I should take my wife down there for the night to check it out
The Deer Isle Hostel is a magical place. It sits on three locations I always want to be: island, farm, forest. The word “hostel” brings to mind certain images, which you should toss out of your head right now. For one thing, this hostel is entirely off the grid — think solar power, a compost-heated shower and wood-heated everything. Owners Dennis Carter and Anneli Carter-Sundqvist opened the Deer Isle Hostel in 2009. The homesteaders are married and run the hostel and farm. Dennis built the hostel by hand in 2007 and modeled it after a house built in the 1680s. It’s timber-framed (made from local materials) with two bedrooms (six beds total, which sleeps eight). But there is also a small hut in the woods, which is where I stayed.

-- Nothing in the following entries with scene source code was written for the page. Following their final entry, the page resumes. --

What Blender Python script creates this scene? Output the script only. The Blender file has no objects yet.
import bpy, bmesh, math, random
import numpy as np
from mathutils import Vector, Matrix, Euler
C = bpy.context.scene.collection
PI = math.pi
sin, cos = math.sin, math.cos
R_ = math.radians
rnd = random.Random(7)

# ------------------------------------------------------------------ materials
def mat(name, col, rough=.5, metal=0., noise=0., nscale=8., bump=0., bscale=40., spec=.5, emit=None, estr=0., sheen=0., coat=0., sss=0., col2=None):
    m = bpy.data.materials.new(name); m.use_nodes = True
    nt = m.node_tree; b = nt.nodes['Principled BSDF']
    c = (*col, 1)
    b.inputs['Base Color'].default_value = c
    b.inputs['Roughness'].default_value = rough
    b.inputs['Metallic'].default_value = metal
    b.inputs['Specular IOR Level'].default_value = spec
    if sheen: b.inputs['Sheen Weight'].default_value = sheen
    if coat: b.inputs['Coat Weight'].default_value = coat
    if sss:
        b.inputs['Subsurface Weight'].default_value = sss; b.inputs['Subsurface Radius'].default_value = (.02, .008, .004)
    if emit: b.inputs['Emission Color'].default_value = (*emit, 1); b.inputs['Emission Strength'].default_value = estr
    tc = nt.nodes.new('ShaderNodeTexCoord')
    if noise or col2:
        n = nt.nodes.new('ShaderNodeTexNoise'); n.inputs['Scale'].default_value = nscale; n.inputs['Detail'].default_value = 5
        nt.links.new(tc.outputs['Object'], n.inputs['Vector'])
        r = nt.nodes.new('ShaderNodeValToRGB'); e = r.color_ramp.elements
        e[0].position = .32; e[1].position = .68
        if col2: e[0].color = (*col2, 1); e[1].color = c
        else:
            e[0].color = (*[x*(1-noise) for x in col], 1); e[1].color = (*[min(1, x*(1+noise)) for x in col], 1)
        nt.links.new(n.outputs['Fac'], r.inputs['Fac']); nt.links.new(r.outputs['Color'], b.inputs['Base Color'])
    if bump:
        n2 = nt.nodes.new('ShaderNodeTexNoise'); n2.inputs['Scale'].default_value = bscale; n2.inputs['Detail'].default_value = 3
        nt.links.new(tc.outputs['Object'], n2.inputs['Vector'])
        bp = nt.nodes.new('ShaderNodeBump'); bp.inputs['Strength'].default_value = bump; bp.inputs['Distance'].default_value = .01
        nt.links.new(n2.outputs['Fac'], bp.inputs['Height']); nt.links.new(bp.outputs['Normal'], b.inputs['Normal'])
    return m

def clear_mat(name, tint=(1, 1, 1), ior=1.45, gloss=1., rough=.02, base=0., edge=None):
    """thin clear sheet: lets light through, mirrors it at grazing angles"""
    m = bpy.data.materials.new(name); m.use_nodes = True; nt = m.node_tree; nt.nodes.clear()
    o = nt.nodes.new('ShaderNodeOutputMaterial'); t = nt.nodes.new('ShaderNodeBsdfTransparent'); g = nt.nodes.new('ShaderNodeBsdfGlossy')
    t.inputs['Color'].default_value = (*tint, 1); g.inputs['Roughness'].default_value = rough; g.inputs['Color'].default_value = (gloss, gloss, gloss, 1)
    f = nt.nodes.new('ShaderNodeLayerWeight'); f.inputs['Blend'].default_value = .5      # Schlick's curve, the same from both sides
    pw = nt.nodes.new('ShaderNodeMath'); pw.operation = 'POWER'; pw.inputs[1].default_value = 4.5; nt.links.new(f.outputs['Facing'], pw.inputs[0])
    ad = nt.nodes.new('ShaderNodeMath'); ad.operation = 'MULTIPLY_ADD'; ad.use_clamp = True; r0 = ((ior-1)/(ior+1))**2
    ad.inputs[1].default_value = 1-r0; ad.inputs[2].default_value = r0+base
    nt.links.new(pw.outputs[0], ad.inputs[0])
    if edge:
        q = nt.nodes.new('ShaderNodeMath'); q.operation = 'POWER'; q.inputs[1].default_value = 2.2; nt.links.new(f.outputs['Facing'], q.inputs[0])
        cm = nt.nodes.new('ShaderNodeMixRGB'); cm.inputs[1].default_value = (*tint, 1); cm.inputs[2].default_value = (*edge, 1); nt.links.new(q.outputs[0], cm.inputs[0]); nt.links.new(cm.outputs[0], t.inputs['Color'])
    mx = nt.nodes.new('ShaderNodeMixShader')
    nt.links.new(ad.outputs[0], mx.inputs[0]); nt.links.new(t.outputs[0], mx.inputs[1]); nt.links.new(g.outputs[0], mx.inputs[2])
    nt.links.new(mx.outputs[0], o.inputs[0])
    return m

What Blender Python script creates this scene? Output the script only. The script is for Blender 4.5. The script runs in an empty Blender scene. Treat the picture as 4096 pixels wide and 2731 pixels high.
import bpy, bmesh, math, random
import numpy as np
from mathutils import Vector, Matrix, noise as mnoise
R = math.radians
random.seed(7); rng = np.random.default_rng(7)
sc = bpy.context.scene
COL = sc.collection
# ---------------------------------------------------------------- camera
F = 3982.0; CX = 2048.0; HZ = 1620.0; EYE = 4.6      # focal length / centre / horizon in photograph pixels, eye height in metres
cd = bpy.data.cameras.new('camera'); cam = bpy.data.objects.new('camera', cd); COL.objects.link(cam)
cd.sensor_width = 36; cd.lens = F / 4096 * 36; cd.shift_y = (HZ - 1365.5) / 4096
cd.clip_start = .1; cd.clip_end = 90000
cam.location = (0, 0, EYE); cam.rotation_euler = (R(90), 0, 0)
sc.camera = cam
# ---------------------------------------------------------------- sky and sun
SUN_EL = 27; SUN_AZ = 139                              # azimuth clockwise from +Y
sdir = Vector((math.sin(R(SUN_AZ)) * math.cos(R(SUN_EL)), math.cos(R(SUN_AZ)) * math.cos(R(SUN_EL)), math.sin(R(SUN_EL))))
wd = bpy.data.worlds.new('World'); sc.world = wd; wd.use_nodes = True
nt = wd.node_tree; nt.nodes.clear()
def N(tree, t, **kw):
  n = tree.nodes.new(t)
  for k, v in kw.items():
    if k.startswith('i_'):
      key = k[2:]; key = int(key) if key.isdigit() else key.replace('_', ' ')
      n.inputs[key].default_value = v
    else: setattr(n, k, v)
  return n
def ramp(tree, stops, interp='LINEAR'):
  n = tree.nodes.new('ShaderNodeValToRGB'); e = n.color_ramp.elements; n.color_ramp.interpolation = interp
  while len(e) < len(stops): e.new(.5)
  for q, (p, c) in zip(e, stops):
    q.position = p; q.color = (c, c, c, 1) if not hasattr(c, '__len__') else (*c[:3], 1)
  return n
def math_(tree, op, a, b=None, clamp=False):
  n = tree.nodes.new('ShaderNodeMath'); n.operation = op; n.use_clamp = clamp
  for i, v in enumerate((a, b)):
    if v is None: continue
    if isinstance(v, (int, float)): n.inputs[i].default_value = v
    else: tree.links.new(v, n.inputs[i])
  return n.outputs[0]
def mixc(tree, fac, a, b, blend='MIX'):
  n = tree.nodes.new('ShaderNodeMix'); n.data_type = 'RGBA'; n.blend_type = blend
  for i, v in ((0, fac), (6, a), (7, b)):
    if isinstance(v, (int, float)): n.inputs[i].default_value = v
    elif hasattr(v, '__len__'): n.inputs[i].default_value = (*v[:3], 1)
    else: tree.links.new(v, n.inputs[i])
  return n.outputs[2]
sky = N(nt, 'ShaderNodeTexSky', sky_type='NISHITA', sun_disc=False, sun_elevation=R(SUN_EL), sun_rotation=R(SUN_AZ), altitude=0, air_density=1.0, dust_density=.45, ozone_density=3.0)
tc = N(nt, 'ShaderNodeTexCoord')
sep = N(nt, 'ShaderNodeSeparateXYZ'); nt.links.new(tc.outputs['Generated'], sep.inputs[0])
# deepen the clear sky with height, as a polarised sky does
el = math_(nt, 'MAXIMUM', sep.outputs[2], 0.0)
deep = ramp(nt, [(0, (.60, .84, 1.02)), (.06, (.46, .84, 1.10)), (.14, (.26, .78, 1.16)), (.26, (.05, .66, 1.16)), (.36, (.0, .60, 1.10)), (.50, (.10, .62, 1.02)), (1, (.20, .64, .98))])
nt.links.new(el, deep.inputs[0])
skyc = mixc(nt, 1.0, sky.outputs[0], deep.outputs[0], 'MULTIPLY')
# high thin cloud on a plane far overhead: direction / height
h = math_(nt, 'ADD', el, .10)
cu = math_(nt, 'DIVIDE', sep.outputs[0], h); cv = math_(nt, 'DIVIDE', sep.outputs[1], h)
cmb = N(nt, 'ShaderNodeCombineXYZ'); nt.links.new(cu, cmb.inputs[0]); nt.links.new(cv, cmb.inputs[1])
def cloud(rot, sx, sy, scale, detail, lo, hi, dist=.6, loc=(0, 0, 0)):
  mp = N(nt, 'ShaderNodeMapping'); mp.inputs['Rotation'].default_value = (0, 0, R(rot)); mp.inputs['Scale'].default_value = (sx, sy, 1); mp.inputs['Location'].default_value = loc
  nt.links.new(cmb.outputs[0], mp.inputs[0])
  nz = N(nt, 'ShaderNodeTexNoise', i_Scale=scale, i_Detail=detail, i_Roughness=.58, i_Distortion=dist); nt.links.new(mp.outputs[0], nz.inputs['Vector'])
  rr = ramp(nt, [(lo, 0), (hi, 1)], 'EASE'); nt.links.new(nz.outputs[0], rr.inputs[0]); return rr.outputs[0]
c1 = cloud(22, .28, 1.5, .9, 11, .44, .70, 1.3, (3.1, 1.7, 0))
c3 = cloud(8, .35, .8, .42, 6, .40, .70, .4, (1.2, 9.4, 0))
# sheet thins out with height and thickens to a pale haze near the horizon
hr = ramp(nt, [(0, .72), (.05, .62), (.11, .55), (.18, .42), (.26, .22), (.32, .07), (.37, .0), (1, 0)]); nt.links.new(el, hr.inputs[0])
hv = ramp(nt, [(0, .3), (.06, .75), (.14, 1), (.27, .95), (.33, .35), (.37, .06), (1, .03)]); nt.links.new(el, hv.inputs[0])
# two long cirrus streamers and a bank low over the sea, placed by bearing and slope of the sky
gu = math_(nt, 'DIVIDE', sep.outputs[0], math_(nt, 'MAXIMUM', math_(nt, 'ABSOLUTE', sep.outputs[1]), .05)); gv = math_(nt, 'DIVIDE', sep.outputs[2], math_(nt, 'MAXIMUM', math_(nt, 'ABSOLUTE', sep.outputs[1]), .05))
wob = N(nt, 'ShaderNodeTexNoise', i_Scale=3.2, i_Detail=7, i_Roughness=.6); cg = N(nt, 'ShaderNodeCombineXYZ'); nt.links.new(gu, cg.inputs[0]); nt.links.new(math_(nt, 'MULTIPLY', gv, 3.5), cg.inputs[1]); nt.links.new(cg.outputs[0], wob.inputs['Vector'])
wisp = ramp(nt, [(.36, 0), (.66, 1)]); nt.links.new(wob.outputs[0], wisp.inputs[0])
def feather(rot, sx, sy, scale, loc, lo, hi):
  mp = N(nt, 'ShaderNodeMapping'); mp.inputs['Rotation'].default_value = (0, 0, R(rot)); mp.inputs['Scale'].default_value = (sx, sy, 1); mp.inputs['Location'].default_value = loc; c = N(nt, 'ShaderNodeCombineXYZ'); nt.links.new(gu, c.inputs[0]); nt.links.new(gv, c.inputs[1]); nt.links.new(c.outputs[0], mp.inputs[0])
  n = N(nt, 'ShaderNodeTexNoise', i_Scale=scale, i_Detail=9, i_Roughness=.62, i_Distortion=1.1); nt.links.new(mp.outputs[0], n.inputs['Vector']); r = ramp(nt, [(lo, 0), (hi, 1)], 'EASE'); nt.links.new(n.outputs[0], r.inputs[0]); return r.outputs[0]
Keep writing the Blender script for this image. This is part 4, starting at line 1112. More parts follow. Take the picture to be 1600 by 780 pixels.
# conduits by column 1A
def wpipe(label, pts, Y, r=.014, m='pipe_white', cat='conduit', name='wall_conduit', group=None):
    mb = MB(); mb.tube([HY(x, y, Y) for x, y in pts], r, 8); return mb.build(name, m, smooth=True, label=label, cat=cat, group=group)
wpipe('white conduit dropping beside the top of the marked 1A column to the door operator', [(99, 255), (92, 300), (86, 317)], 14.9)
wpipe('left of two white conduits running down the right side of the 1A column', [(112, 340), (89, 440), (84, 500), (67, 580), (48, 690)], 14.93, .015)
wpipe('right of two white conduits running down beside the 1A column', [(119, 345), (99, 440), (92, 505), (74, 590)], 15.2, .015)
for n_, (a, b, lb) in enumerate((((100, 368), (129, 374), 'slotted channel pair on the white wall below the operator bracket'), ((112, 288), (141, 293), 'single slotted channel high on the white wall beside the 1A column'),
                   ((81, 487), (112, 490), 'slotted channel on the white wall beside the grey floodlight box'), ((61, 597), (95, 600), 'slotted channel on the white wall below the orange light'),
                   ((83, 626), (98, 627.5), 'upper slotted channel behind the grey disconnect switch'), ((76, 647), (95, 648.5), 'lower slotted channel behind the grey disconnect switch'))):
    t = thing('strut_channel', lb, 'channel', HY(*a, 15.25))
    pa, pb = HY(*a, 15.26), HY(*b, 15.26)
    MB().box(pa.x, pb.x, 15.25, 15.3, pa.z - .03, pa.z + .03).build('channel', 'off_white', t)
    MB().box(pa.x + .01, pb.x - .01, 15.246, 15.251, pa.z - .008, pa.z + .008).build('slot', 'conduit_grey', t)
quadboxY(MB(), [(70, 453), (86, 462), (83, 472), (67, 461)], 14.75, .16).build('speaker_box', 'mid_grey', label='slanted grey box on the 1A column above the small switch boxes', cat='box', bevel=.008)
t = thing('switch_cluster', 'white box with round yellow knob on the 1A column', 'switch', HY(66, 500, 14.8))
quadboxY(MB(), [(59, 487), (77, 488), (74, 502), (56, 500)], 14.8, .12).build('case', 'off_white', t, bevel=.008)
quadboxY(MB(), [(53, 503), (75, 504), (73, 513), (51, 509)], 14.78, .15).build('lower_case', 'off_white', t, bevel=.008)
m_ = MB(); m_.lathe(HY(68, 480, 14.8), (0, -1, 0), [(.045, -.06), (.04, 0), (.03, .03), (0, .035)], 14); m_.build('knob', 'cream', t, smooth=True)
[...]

A lot of people go to the Deer Isle Hostel to experience a sense of community and to learn about off-the-grid living. There is a communal dinner every night. People pick the carrots out of the garden, pump water, chop the basil tops and do the dishes while talking about where they’re from and their thoughts on composting toilets. Some student-visitors from College of the Atlantic may sing songs to the moon, depending on the night (and, perhaps, the moon). But that’s not why I went — I wanted a cheap getaway.
Hostel rooms cost $25 to $30 a person. The private hut in the woods cost $60 for two. I sent my $60 through PayPal on a weekday and was told I should call Anneli the morning of my leave to ask what they need for dinner, if I was going to eat dinner. I did. I brought olive oil.